Anonymous Anonymous said...

This blog entry certainly rings true. I have worked in several companies which at some point were trying to have new software developed to help run a portion of their business. Generally I would say individuals in teams assembled for such "special projects" were "volunteered" rather than were volunteers; which is to say such projects generally held low esteem. The project typically has all kinds of negative connotations: "time drainer", "dull", "black hole", "I don't want to be associated with something which could fail", "I don't want to be left holding the baby", etc.

I imagine most experienced business people can relate to this scenario. The challenge this poses then to the custom software development industry is how to reverse this - how can this weakness be turned into a strength? How can internal software development projects evolve from "problem child" to a high prestige career opportunity?

Many factors could contribute to this I think. One facet would be to show positive progress early - in the requirements phase in fact. Building comprehensive documents and flow charts are good rigorous practises but I wouldn't say they jump off the page, especially to observers who are not in the team. Meanwhile nothing generates staff excitement like a prototype or simulation which appears to solve a company's business headache.
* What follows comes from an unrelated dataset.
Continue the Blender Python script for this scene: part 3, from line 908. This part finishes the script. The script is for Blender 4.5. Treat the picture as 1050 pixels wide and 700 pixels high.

An early prototype which exhibits the potential to eliminate repetitive work or to enable superior service can really energize a project early on and set it on the right trajectory from the outset.

Internal software projects have such notoriously bad success rates and yet are so important to businesses that it is imperitive to maximise every opportunity which can help secure project success; sure enough, solid opportunities for this certainly occur in the project requirements defintion phase.

Regards

Richard Khan
rkhan@simunication.com

11/28/2006 2:45 PM  
Blogger Craig said...

Hi

Your post makes sense, but surely there is more project management maturity out there than that these days.

That is - businesses hire project managers to run the project through a more well planned and defined process, rather than just throwing people and money at it until it goes away.

Or am I just lucky to be in sensible companies?